La plus grande part de nouveauté que contient la nouvelle édition d’Interpréter pour traduire se résume donc à la contribution de Jean-René Ladmiral, dont l’ouvrage phare, Théorèmes pour traduire, paraît finalement dans la bibliographie de cette nouvelle édition. L’absence de Ladmiral des éditions précédentes trouverait son explication dans le long texte que l’auteur des Théorèmes présente en préface. Et Ladmiral ne déçoit pas. On peut lire que ses Théorèmes, l’ouvrage de Lederer et Seleskovitch, et les Problèmes théoriques de la traduction de Mounin constituent la base d’une science nouvelle (du moins pour les langues européennes) dont l’objet est l’étude de la traduction-opération et des traductions – la traductologie – terme dont la copaternité lui revient avec Brian Harris. La préface relate la petite histoire de l’École Supérieure d’Interprètes et de Traducteurs (ÉSIT), et le rôle crucial qu’ont joué les fondatrices de la TIT. Ladmiral relate également de façon succincte l’illustre carrière de Seleskovitch, et se questionne enfin sur les raisons qui ont motivé cette dernière à le repousser, avec d’autres traductologues comme Berman. Mais, néanmoins, Ladmiral se porte à la défense de l’ÉSIT en dépit des rapports difficiles qu’il entretenait avec Seleskovitch. Cet aveu teinte d’objectivité les motifs qui ont mené à la réédition d’Interpréter pour traduire, au coeur même de la collection qu’il codirige. Ladmiral y passe également en revue les conflits qui ont opposé l’ÉSIT à d’autres institutions, notamment à l’ISIT, de même que les branches qui ont poussé de par le monde et qui ont vu la TIT franchir les frontières de l’Hexagone. La préface est, par ailleurs, riche en références bibliographiques supplémentaires. On s’explique d’ailleurs assez mal que les oeuvres qui y sont mentionnées ne paraissent pas dans bibliographie, à la fin de l’ouvrage. En dépit des indices qui laissent entendre une divergence d’opinions entre Ladmiral et les fondatrices de la TIT, la préface se veut d’abord et avant tout la démonstration d’une convergence des idées qui dépasse les divergences personnelles.

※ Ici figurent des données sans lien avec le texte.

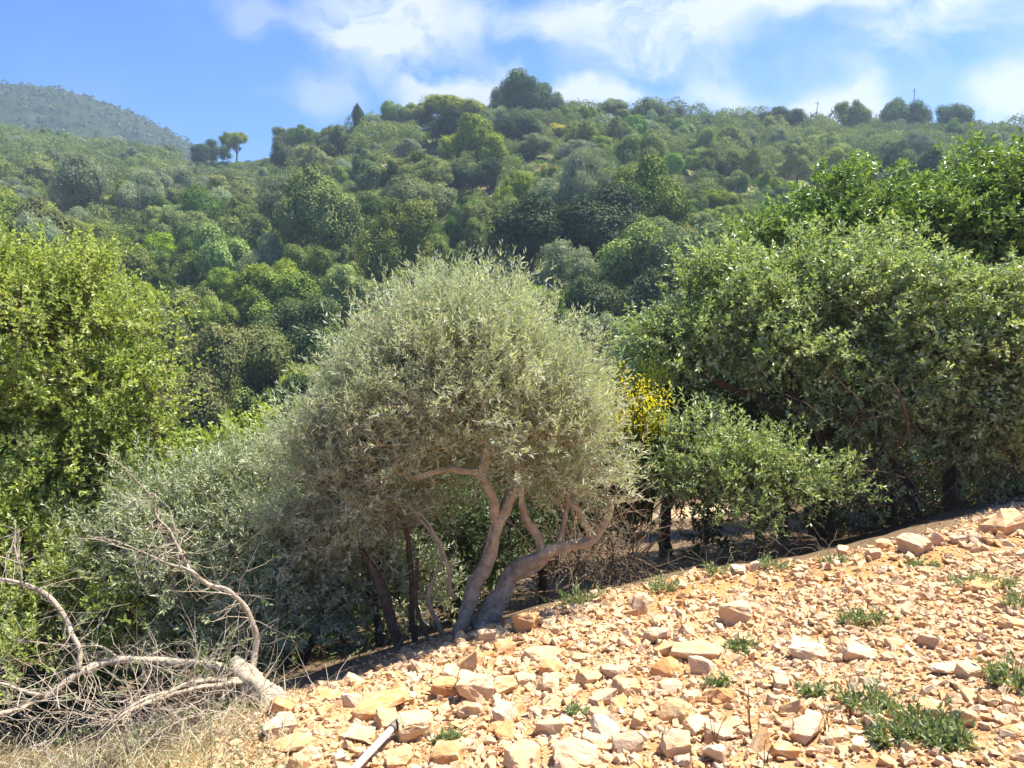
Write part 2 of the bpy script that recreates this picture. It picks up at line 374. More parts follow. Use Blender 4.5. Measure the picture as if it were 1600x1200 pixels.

Tantôt louangée, mais aussi souvent critiquée pour son intégrisme, l’École de Paris s’est formé, au fil des décennies, une réputation enviable. Si l’on reproche parfois à la TIT d’être non pas une théorie, au sens classique du terme, mais plutôt une méthode, il faut néanmoins avouer qu’elle demeure un modèle inéluctable en traductologie. Toute théorie digne de ce nom doit pouvoir franchir l’épreuve du temps et des changements de conjoncture et, on ne peut le nier, la TIT passe la rampe. Cependant, si Interpréter pour traduire pose les bases de cette théorie, notons que les spéculations qui sont à la source de la TIT découlent d’observations faites a posteriori à partir de traductions et de textes traduits. Alors que l’on s’apprête à célébrer les cinquante ans de la publication du premier article reproduit dans Interpréter pour traduire, l’avenir devrait nous révéler si les héritiers de cette école de pensée ouvriront la TIT à la critique pour démontrer sans l’ombre d’un doute, avec Lederer, que « la TIT compte parmi les bases solides sur lesquelles continuer à construire » (p.424).

En conclusion, il faut remercier les codirecteurs de la collection « Traductologiques » pour avoir mis à la disposition des générations actuelles les textes de Lederer et Seleskovitch et toutes les richesses qu’ils recèlent.